Please copy the lines below exactly, from the first one through the line showing "md = o.modifiers.new('thickness', 'SOLIDIFY');".

* BEGIN PROVIDED MATERIAL *

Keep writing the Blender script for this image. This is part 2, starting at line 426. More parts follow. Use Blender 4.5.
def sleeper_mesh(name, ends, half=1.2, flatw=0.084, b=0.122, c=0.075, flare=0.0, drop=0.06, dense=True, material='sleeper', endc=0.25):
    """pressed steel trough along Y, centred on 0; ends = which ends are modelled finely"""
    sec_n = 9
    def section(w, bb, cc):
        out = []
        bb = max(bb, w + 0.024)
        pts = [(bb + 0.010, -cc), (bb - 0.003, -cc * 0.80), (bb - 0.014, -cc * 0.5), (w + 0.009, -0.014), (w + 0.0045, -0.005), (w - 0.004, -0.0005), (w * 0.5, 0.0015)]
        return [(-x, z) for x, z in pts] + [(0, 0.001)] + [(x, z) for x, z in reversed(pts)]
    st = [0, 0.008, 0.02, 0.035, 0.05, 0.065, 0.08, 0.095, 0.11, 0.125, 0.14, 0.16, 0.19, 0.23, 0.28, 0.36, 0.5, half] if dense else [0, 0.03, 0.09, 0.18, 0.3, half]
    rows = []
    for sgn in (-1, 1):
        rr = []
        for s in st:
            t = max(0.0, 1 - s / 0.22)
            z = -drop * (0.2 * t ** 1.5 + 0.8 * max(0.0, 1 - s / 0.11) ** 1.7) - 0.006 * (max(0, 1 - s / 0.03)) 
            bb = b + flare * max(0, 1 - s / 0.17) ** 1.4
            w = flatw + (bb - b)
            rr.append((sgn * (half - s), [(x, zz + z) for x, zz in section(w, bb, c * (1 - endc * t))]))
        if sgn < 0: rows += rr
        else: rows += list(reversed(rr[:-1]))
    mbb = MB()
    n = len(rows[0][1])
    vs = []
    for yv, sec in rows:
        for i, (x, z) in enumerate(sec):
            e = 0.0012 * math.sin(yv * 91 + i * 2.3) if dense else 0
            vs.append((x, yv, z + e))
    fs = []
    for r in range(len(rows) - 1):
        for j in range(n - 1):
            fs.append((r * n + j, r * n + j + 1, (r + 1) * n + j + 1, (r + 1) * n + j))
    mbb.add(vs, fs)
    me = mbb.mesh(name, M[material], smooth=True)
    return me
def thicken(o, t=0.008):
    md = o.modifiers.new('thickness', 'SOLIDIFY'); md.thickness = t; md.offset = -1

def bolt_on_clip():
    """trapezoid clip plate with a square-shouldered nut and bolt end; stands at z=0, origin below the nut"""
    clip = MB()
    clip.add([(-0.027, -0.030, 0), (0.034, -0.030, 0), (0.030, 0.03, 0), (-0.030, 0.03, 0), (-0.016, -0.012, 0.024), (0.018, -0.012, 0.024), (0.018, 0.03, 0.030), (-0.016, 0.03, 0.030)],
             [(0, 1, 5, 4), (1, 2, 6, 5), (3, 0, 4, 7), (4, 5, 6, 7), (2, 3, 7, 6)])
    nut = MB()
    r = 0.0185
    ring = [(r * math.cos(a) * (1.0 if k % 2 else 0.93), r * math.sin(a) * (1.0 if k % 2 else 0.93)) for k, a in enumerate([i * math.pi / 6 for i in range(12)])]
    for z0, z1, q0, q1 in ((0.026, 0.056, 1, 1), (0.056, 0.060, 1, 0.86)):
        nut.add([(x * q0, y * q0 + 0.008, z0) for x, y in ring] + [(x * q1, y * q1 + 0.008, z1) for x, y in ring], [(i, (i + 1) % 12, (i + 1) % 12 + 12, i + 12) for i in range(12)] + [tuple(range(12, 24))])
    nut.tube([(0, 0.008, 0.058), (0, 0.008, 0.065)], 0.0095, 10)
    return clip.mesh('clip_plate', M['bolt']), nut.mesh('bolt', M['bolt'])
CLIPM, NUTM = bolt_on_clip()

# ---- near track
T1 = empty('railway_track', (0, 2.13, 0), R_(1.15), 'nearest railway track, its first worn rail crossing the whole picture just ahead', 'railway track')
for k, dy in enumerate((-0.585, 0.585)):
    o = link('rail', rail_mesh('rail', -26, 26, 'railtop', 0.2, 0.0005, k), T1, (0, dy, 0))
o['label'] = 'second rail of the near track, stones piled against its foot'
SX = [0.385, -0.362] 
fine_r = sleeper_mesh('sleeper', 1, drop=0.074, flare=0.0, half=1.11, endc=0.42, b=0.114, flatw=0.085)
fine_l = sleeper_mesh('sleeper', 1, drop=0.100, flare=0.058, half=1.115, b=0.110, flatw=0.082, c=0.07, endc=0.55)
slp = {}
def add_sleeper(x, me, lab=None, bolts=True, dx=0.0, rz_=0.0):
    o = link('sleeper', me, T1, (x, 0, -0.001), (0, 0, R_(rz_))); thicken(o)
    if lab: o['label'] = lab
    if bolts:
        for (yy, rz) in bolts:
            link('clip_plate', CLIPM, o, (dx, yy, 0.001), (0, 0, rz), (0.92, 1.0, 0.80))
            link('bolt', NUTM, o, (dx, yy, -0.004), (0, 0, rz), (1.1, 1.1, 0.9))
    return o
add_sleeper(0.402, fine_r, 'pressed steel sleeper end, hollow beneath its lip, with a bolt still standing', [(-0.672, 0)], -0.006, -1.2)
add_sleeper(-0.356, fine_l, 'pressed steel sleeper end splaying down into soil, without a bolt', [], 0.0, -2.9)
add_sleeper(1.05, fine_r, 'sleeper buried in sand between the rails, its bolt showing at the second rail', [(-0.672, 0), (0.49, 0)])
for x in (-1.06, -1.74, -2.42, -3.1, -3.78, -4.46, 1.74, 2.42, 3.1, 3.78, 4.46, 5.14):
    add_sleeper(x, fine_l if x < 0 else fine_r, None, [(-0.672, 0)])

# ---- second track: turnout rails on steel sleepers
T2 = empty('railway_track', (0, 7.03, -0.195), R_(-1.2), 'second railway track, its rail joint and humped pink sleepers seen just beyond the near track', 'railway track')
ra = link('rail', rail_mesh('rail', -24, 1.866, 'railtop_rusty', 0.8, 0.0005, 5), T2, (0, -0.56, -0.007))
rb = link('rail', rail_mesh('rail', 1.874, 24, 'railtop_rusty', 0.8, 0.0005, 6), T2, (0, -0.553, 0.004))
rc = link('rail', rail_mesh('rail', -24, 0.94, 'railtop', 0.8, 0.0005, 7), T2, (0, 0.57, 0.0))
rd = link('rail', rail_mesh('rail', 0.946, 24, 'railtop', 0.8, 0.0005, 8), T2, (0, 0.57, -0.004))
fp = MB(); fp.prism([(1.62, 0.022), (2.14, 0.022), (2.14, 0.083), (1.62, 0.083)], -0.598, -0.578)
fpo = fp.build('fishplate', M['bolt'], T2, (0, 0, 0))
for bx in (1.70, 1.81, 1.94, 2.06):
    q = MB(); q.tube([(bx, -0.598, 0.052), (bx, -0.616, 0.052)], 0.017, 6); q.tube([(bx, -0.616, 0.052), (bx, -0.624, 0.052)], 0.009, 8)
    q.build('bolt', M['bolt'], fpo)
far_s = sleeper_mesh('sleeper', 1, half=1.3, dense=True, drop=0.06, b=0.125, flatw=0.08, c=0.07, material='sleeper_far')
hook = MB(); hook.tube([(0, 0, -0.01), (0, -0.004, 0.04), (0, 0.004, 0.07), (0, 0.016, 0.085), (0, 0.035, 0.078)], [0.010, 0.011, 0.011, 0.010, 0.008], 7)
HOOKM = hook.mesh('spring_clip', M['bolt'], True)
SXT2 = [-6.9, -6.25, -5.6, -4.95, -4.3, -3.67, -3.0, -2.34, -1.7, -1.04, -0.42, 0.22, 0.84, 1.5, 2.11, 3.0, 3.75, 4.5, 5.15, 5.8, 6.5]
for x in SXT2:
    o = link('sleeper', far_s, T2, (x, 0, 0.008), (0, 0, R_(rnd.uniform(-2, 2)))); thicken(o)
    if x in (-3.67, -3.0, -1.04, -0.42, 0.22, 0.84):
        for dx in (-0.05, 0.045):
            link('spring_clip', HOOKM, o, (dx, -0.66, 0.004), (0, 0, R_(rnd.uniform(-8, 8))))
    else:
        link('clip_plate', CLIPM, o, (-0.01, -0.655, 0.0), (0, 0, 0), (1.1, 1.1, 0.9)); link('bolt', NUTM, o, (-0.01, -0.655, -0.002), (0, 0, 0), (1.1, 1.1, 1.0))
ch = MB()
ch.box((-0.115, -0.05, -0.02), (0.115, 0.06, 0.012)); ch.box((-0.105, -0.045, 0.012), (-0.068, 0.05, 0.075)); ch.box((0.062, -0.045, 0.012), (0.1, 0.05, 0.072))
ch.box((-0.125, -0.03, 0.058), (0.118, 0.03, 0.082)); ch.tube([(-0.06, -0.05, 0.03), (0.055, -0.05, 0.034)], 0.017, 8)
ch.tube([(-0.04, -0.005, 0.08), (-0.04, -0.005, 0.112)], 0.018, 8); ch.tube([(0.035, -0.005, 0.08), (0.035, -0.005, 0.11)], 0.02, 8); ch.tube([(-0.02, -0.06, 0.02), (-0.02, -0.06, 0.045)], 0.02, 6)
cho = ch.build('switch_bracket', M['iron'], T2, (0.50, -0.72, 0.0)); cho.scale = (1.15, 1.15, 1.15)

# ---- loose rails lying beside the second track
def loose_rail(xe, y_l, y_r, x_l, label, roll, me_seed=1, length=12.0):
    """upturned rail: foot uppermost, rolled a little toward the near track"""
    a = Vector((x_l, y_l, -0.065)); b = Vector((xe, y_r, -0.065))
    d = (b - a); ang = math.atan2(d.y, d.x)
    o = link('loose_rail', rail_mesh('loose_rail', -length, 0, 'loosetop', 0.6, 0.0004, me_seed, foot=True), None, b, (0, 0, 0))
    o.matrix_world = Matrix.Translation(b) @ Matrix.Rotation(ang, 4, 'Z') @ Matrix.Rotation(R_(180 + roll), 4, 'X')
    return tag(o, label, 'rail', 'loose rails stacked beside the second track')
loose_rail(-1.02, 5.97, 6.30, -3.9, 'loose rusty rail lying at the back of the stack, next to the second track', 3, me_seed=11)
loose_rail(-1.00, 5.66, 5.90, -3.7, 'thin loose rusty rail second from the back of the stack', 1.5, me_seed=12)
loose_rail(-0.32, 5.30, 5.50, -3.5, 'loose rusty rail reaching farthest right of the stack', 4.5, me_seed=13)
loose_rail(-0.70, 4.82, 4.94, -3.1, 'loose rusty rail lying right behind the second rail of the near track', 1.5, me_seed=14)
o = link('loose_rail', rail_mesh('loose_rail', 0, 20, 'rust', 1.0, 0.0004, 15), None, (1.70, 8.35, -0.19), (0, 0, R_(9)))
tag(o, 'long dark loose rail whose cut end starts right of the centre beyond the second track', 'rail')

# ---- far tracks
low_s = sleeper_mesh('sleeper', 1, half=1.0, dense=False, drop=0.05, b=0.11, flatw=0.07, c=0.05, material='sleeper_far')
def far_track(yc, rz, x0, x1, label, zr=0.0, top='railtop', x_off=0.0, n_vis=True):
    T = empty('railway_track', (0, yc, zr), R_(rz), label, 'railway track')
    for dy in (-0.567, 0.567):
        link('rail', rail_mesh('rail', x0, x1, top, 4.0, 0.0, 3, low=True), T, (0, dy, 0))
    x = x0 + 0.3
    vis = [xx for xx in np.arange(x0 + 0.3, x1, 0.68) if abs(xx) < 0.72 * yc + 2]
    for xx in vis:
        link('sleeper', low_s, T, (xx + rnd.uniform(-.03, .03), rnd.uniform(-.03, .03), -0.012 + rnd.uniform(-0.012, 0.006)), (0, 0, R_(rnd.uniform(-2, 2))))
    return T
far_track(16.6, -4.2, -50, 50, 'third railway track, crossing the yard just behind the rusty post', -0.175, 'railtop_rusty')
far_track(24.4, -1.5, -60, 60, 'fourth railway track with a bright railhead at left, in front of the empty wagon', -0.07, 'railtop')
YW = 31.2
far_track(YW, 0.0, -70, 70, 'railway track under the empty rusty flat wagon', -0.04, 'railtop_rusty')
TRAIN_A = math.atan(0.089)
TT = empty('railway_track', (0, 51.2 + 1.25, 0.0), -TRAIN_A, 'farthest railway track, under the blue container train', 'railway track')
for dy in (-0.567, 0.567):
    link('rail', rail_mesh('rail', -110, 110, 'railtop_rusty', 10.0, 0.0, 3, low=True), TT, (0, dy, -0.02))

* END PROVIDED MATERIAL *

## WRITTEN RESPONSE
Keep writing the Blender script for this image. This is part 2, starting at line 426. More parts follow. Use Blender 4.5.
def sleeper_mesh(name, ends, half=1.2, flatw=0.084, b=0.122, c=0.075, flare=0.0, drop=0.06, dense=True, material='sleeper', endc=0.25):
    """pressed steel trough along Y, centred on 0; ends = which ends are modelled finely"""
    sec_n = 9
    def section(w, bb, cc):
        out = []
        bb = max(bb, w + 0.024)
        pts = [(bb + 0.010, -cc), (bb - 0.003, -cc * 0.80), (bb - 0.014, -cc * 0.5), (w + 0.009, -0.014), (w + 0.0045, -0.005), (w - 0.004, -0.0005), (w * 0.5, 0.0015)]
        return [(-x, z) for x, z in pts] + [(0, 0.001)] + [(x, z) for x, z in reversed(pts)]
    st = [0, 0.008, 0.02, 0.035, 0.05, 0.065, 0.08, 0.095, 0.11, 0.125, 0.14, 0.16, 0.19, 0.23, 0.28, 0.36, 0.5, half] if dense else [0, 0.03, 0.09, 0.18, 0.3, half]
    rows = []
    for sgn in (-1, 1):
        rr = []
        for s in st:
            t = max(0.0, 1 - s / 0.22)
            z = -drop * (0.2 * t ** 1.5 + 0.8 * max(0.0, 1 - s / 0.11) ** 1.7) - 0.006 * (max(0, 1 - s / 0.03)) 
            bb = b + flare * max(0, 1 - s / 0.17) ** 1.4
            w = flatw + (bb - b)
            rr.append((sgn * (half - s), [(x, zz + z) for x, zz in section(w, bb, c * (1 - endc * t))]))
        if sgn < 0: rows += rr
        else: rows += list(reversed(rr[:-1]))
    mbb = MB()
    n = len(rows[0][1])
    vs = []
    for yv, sec in rows:
        for i, (x, z) in enumerate(sec):
            e = 0.0012 * math.sin(yv * 91 + i * 2.3) if dense else 0
            vs.append((x, yv, z + e))
    fs = []
    for r in range(len(rows) - 1):
        for j in range(n - 1):
            fs.append((r * n + j, r * n + j + 1, (r + 1) * n + j + 1, (r + 1) * n + j))
    mbb.add(vs, fs)
    me = mbb.mesh(name, M[material], smooth=True)
    return me
def thicken(o, t=0.008):
    md = o.modifiers.new('thickness', 'SOLIDIFY'); md.thickness = t; md.offset = -1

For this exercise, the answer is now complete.